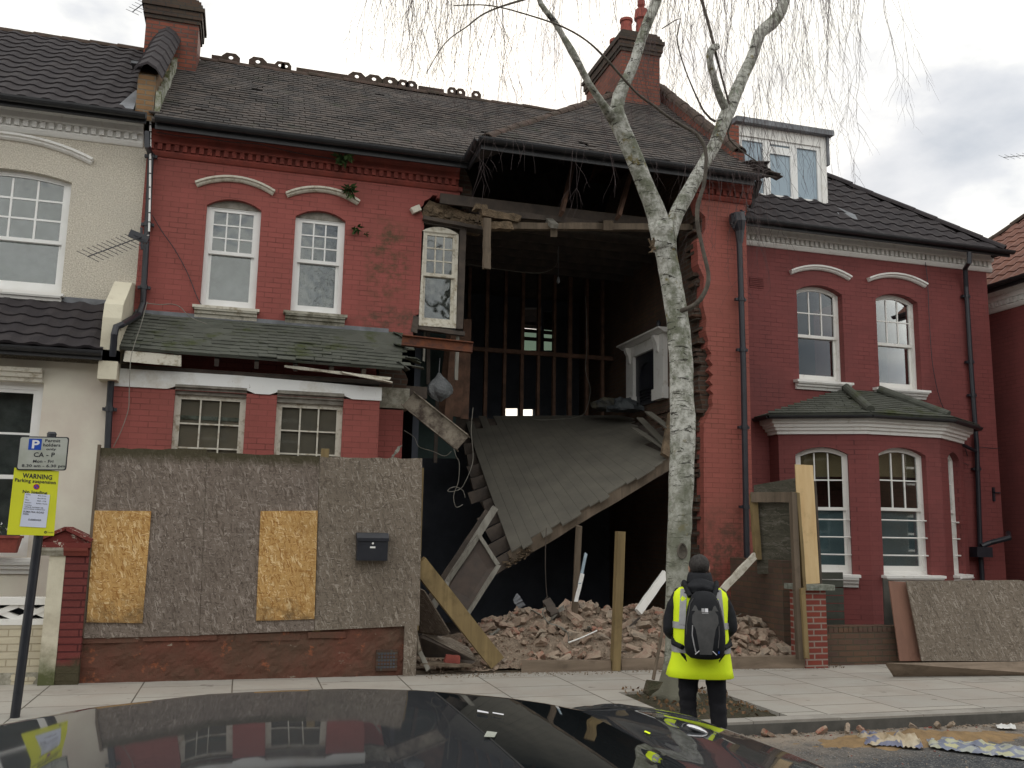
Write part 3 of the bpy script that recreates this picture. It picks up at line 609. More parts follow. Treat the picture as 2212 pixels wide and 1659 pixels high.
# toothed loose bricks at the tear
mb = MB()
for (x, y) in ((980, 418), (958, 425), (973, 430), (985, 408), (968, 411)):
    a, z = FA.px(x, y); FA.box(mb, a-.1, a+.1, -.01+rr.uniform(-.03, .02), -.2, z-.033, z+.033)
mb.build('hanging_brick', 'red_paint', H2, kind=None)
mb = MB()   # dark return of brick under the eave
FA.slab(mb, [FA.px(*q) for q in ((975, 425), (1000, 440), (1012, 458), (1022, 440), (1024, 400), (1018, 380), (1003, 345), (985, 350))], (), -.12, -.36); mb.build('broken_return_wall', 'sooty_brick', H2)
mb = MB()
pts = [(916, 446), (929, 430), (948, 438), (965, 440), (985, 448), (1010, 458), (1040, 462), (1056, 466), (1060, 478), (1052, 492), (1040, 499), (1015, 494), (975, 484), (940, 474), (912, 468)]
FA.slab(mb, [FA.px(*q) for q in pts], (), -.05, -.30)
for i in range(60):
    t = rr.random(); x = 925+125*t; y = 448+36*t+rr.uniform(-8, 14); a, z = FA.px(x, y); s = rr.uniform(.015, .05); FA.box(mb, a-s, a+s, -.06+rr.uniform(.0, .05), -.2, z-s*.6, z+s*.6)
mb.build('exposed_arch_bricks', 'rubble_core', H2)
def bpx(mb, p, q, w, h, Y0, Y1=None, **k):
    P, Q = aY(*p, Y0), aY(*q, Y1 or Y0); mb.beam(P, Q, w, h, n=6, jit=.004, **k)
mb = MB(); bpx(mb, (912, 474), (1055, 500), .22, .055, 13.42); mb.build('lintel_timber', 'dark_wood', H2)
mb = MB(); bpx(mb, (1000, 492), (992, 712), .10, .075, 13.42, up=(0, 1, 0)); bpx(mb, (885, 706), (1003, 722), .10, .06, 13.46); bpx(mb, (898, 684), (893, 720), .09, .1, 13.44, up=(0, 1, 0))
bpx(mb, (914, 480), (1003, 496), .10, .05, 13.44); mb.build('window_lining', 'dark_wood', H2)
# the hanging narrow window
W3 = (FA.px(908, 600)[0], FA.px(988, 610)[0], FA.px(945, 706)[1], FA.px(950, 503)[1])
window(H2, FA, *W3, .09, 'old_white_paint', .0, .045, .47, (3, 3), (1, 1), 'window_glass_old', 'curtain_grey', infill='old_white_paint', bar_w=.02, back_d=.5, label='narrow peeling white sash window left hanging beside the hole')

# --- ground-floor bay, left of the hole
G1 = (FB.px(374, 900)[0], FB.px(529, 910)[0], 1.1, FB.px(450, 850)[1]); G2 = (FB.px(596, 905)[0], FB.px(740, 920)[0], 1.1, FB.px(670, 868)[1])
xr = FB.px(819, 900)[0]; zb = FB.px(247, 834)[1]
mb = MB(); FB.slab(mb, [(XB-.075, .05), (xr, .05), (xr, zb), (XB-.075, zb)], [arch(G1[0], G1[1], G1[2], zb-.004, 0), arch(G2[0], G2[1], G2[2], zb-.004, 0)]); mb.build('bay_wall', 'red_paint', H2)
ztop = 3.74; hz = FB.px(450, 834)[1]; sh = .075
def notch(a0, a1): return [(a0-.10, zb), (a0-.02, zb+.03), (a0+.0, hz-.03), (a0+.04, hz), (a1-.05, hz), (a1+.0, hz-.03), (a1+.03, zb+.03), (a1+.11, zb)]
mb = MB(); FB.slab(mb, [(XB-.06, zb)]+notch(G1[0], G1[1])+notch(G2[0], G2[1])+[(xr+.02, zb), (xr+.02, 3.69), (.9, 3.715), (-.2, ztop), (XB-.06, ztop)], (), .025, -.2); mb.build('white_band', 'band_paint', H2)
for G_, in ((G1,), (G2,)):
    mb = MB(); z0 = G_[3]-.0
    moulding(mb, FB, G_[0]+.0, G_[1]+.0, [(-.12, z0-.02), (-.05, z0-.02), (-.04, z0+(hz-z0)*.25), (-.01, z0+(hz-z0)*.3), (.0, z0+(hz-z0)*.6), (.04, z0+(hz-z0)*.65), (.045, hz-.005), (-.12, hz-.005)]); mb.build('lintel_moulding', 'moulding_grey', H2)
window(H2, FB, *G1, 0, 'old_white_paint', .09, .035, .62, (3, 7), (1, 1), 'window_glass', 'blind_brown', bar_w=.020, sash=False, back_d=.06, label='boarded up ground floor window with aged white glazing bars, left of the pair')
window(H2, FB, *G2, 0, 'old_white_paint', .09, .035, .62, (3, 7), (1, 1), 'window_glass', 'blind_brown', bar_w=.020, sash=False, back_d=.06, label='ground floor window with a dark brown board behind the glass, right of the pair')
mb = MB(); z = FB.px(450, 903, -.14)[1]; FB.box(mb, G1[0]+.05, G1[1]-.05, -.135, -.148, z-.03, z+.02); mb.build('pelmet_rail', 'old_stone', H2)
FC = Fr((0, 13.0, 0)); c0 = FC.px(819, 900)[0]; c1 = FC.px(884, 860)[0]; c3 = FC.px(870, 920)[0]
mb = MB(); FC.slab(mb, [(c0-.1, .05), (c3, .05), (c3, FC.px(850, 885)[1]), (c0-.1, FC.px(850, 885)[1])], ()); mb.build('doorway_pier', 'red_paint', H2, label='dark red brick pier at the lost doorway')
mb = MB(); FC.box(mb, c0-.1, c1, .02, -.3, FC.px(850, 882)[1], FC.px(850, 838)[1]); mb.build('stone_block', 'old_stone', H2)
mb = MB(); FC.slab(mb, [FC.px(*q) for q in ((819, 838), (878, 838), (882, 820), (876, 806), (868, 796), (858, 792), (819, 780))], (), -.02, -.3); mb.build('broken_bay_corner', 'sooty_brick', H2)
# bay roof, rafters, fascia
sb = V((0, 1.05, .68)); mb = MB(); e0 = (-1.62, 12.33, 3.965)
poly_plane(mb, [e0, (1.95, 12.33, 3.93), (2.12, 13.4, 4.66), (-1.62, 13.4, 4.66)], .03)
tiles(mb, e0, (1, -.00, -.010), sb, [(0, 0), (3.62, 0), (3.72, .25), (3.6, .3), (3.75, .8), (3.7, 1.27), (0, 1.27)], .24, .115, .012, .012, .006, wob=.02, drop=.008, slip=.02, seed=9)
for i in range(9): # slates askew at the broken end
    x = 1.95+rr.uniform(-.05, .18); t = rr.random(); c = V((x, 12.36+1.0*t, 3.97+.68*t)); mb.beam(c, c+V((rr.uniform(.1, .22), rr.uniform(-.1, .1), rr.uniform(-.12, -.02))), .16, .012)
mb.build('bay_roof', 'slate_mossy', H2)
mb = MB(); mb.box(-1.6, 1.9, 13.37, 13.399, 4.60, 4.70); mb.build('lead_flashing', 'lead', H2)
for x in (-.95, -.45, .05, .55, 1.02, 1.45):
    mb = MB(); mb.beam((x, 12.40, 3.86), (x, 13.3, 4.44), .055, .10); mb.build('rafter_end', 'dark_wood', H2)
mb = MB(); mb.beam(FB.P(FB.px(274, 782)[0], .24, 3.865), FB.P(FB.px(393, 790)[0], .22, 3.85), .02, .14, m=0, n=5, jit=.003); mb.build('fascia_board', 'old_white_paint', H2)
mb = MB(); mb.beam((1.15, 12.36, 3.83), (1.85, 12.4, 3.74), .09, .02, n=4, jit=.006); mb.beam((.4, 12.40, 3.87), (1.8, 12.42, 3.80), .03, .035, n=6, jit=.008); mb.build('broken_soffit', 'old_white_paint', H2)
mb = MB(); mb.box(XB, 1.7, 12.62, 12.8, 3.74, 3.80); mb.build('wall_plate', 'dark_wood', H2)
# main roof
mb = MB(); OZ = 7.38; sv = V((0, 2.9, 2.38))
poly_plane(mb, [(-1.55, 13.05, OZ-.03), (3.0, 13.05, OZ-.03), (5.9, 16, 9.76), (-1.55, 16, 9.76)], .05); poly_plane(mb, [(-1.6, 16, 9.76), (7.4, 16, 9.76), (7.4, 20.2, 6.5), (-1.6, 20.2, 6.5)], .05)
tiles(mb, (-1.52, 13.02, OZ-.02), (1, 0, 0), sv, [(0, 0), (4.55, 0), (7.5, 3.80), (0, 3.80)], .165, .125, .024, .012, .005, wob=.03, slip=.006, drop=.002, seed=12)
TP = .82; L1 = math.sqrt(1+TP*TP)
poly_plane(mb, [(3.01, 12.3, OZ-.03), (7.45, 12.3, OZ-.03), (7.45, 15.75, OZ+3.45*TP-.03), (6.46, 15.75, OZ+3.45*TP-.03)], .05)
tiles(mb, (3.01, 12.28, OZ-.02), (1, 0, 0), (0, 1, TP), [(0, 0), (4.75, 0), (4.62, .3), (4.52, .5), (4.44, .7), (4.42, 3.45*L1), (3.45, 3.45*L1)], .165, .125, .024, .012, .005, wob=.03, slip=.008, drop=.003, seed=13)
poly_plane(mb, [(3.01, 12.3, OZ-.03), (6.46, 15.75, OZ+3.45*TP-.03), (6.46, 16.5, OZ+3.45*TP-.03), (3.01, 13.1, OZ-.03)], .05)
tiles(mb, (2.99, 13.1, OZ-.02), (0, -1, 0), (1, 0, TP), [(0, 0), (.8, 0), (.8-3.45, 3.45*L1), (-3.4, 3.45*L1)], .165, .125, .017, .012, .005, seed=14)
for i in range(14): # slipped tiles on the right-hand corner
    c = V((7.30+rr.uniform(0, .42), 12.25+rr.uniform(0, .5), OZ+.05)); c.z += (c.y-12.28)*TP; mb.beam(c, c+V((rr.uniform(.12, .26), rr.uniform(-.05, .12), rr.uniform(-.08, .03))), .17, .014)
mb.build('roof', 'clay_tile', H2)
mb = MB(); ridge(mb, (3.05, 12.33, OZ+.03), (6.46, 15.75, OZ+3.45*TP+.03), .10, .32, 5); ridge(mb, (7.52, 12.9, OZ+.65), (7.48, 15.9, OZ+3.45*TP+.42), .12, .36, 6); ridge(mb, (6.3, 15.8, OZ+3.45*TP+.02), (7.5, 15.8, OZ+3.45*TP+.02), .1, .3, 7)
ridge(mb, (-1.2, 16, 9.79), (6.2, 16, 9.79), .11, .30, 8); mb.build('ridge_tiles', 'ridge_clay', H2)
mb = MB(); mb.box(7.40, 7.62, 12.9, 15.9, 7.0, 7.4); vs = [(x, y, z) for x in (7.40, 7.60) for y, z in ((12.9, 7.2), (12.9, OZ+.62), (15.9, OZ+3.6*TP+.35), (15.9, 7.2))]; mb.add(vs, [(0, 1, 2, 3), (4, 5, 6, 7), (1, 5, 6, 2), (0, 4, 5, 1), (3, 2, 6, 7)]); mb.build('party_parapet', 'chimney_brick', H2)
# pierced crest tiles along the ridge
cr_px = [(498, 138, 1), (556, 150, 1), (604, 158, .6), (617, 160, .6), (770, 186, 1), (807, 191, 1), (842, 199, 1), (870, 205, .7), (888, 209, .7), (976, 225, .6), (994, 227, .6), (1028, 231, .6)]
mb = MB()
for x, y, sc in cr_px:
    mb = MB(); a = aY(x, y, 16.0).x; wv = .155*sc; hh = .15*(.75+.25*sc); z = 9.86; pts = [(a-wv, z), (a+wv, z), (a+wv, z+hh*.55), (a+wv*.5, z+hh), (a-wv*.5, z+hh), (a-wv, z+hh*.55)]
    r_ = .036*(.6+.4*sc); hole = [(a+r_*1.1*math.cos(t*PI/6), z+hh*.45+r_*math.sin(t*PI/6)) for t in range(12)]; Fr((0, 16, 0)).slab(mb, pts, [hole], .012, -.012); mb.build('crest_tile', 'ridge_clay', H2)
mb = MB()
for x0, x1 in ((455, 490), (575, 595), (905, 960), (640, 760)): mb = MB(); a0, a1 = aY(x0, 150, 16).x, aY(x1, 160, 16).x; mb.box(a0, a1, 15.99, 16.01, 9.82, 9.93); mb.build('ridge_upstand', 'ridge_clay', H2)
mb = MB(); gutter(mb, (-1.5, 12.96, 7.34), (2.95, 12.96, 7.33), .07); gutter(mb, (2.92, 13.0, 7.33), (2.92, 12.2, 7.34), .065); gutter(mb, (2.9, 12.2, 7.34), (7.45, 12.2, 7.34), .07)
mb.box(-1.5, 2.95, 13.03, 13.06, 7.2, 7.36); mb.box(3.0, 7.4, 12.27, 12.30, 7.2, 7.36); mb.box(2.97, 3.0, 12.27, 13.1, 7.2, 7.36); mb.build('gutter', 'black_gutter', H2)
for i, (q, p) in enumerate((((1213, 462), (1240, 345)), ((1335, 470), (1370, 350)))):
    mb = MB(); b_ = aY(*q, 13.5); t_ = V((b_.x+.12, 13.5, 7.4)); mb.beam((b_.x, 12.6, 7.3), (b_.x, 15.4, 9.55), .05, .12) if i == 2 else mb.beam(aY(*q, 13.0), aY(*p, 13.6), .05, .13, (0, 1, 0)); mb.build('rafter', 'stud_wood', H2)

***

## TASK TO COMPLETE
Look at the listing and set down only the lines from its start through the line with "beside the hole')", word for word and without pictures.

## TASK ANSWER
Write part 3 of the bpy script that recreates this picture. It picks up at line 609. More parts follow. Treat the picture as 2212 pixels wide and 1659 pixels high.
# toothed loose bricks at the tear
mb = MB()
for (x, y) in ((980, 418), (958, 425), (973, 430), (985, 408), (968, 411)):
    a, z = FA.px(x, y); FA.box(mb, a-.1, a+.1, -.01+rr.uniform(-.03, .02), -.2, z-.033, z+.033)
mb.build('hanging_brick', 'red_paint', H2, kind=None)
mb = MB()   # dark return of brick under the eave
FA.slab(mb, [FA.px(*q) for q in ((975, 425), (1000, 440), (1012, 458), (1022, 440), (1024, 400), (1018, 380), (1003, 345), (985, 350))], (), -.12, -.36); mb.build('broken_return_wall', 'sooty_brick', H2)
mb = MB()
pts = [(916, 446), (929, 430), (948, 438), (965, 440), (985, 448), (1010, 458), (1040, 462), (1056, 466), (1060, 478), (1052, 492), (1040, 499), (1015, 494), (975, 484), (940, 474), (912, 468)]
FA.slab(mb, [FA.px(*q) for q in pts], (), -.05, -.30)
for i in range(60):
    t = rr.random(); x = 925+125*t; y = 448+36*t+rr.uniform(-8, 14); a, z = FA.px(x, y); s = rr.uniform(.015, .05); FA.box(mb, a-s, a+s, -.06+rr.uniform(.0, .05), -.2, z-s*.6, z+s*.6)
mb.build('exposed_arch_bricks', 'rubble_core', H2)
def bpx(mb, p, q, w, h, Y0, Y1=None, **k):
    P, Q = aY(*p, Y0), aY(*q, Y1 or Y0); mb.beam(P, Q, w, h, n=6, jit=.004, **k)
mb = MB(); bpx(mb, (912, 474), (1055, 500), .22, .055, 13.42); mb.build('lintel_timber', 'dark_wood', H2)
mb = MB(); bpx(mb, (1000, 492), (992, 712), .10, .075, 13.42, up=(0, 1, 0)); bpx(mb, (885, 706), (1003, 722), .10, .06, 13.46); bpx(mb, (898, 684), (893, 720), .09, .1, 13.44, up=(0, 1, 0))
bpx(mb, (914, 480), (1003, 496), .10, .05, 13.44); mb.build('window_lining', 'dark_wood', H2)
# the hanging narrow window
W3 = (FA.px(908, 600)[0], FA.px(988, 610)[0], FA.px(945, 706)[1], FA.px(950, 503)[1])
window(H2, FA, *W3, .09, 'old_white_paint', .0, .045, .47, (3, 3), (1, 1), 'window_glass_old', 'curtain_grey', infill='old_white_paint', bar_w=.02, back_d=.5, label='narrow peeling white sash window left hanging beside the hole')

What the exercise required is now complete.